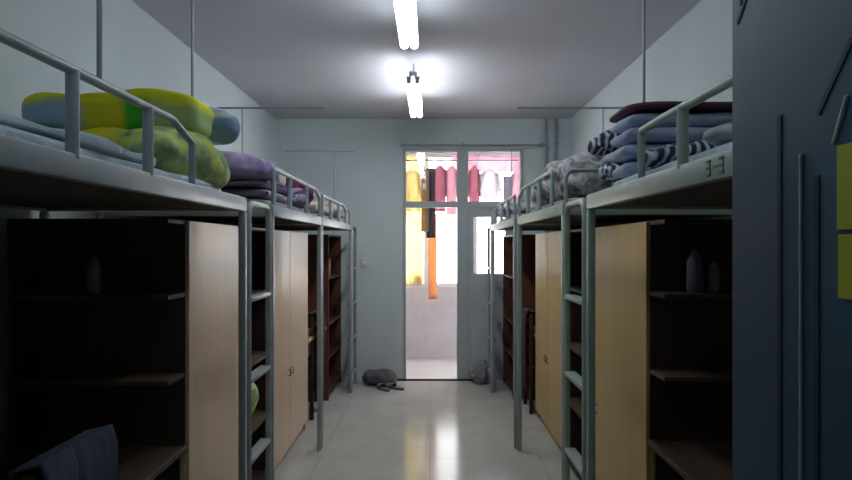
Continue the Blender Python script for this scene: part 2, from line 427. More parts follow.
# the short gap between ladder and bed is bridged by its beams
def net_pole(x, y, x0, x1, z, lab, z0=1.762):
    t = thing('mosquito_net_pole', lab, 'mosquito net pole', 'mosquito net poles on the beds')
    MB().tube([(x, y, z0), (x, y, z)], .006, 8).build('upright', M['steel'], t)
    if x1 > x0: MB().tube([(x0, y, z), (x1, y, z)], .008, 8).build('crossbar', M['steel'], t)
net_pole(-1.045, 2.90, -1.70, -.75, 2.78, 'upright net pole behind the yellow quilts')
net_pole(.885, 2.73, .62, 1.56, 2.74, 'upright net pole rising behind the maroon-edged blue bedding')
net_pole(-1.41, 4.96, -1.60, -.80, 2.58, 'net pole with crossbar at the end of the purple bedding')
net_pole(1.30, 4.96, .66, 1.56, 2.58, 'net pole with long crossbar between the grey bedding piles')
net_pole(-.99, 6.86, -1.50, -.78, 2.53, 'short net pole with crossbar over the beige bedding')
net_pole(.85, 6.88, .70, 1.25, 2.56, 'net pole standing in front of the balcony transom')
o = MB().tube([(XAL-.012, 1.655, 1.955), (XAL-.012, 1.655, 2.9)], .007, 8)
tag(o.build('mosquito_net_pole', M['steel']), 'slim stick rising from the guard rail beside the yellow quilts', 'mosquito net pole', 'mosquito net poles on the beds')

# ---------------------------------------------------------------- bedding
def nz(p, sc_, seed): return noise.noise(Vector(p)*sc_+Vector((seed*7.3, seed*3.1, seed*1.7)))
def soft(name, m, lo, hi, e=3.5, amp=.02, fs=4, seed=1, rz=0, rx=0, ry=0, n=14, sag=0):
    """a superellipsoid cushion with folds"""
    c = [(lo[i]+hi[i])/2 for i in range(3)]; h = [(hi[i]-lo[i])/2 for i in range(3)]
    bm = bmesh.new(); bmesh.ops.create_cube(bm, size=2)
    bmesh.ops.subdivide_edges(bm, edges=bm.edges[:], cuts=n, use_grid_fill=True)
    for v in bm.verts:
        d = v.co.copy(); k = (abs(d.x)**e+abs(d.y)**e+abs(d.z)**e)**(1/e); d /= k
        p = Vector((d.x*h[0], d.y*h[1], d.z*h[2]))
        w = Vector((p.x+c[0], p.y+c[1], p.z+c[2]))
        a = amp*nz(w, fs, seed)+amp*.5*nz(w, fs*2.7, seed+3)
        a += amp*.6*abs(nz((w.x, w.y, w.z), fs*1.6, seed+9))
        p += d.normalized()*a
        if sag: p.z -= sag*(abs(d.y)**3)
        v.co = p
    R = Matrix.Rotation(rz, 4, 'Z') @ Matrix.Rotation(ry, 4, 'Y') @ Matrix.Rotation(rx, 4, 'X')
    bm.transform(Matrix.Translation(c) @ R)
    s = MB(); s.bm.free(); s.bm = bm
    return s.build(name, m, loc=(c[0], c[1], lo[2]))

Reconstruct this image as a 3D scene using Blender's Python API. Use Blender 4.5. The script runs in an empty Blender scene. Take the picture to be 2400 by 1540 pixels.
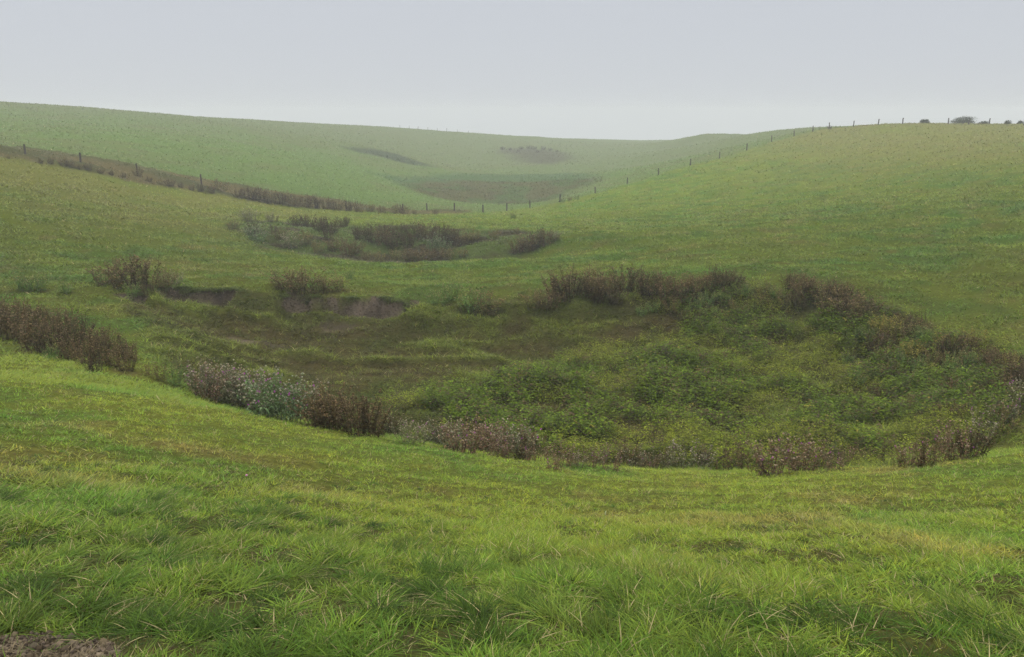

* * * * *

Write every record out again exactly; no pictures belong in the copy.

• Output for this exercise:
Continue the Blender Python script for this scene: part 2, from line 427. More parts follow.
# the short gap between ladder and bed is bridged by its beams
def net_pole(x, y, x0, x1, z, lab, z0=1.762):
    t = thing('mosquito_net_pole', lab, 'mosquito net pole', 'mosquito net poles on the beds')
    MB().tube([(x, y, z0), (x, y, z)], .006, 8).build('upright', M['steel'], t)
    if x1 > x0: MB().tube([(x0, y, z), (x1, y, z)], .008, 8).build('crossbar', M['steel'], t)
net_pole(-1.045, 2.90, -1.70, -.75, 2.78, 'upright net pole behind the yellow quilts')
net_pole(.885, 2.73, .62, 1.56, 2.74, 'upright net pole rising behind the maroon-edged blue bedding')
net_pole(-1.41, 4.96, -1.60, -.80, 2.58, 'net pole with crossbar at the end of the purple bedding')
net_pole(1.30, 4.96, .66, 1.56, 2.58, 'net pole with long crossbar between the grey bedding piles')
net_pole(-.99, 6.86, -1.50, -.78, 2.53, 'short net pole with crossbar over the beige bedding')
net_pole(.85, 6.88, .70, 1.25, 2.56, 'net pole standing in front of the balcony transom')
o = MB().tube([(XAL-.012, 1.655, 1.955), (XAL-.012, 1.655, 2.9)], .007, 8)
tag(o.build('mosquito_net_pole', M['steel']), 'slim stick rising from the guard rail beside the yellow quilts', 'mosquito net pole', 'mosquito net poles on the beds')

# ---------------------------------------------------------------- bedding
def nz(p, sc_, seed): return noise.noise(Vector(p)*sc_+Vector((seed*7.3, seed*3.1, seed*1.7)))
def soft(name, m, lo, hi, e=3.5, amp=.02, fs=4, seed=1, rz=0, rx=0, ry=0, n=14, sag=0):
    """a superellipsoid cushion with folds"""
    c = [(lo[i]+hi[i])/2 for i in range(3)]; h = [(hi[i]-lo[i])/2 for i in range(3)]
    bm = bmesh.new(); bmesh.ops.create_cube(bm, size=2)
    bmesh.ops.subdivide_edges(bm, edges=bm.edges[:], cuts=n, use_grid_fill=True)
    for v in bm.verts:
        d = v.co.copy(); k = (abs(d.x)**e+abs(d.y)**e+abs(d.z)**e)**(1/e); d /= k
        p = Vector((d.x*h[0], d.y*h[1], d.z*h[2]))
        w = Vector((p.x+c[0], p.y+c[1], p.z+c[2]))
        a = amp*nz(w, fs, seed)+amp*.5*nz(w, fs*2.7, seed+3)
        a += amp*.6*abs(nz((w.x, w.y, w.z), fs*1.6, seed+9))
        p += d.normalized()*a
        if sag: p.z -= sag*(abs(d.y)**3)
        v.co = p
    R = Matrix.Rotation(rz, 4, 'Z') @ Matrix.Rotation(ry, 4, 'Y') @ Matrix.Rotation(rx, 4, 'X')
    bm.transform(Matrix.Translation(c) @ R)
    s = MB(); s.bm.free(); s.bm = bm
    return s.build(name, m, loc=(c[0], c[1], lo[2]))

Reconstruct this image as a 3D scene using Blender's Python API. Use Blender 4.5. The script runs in an empty Blender scene. Take the picture to be 2400 by 1540 pixels.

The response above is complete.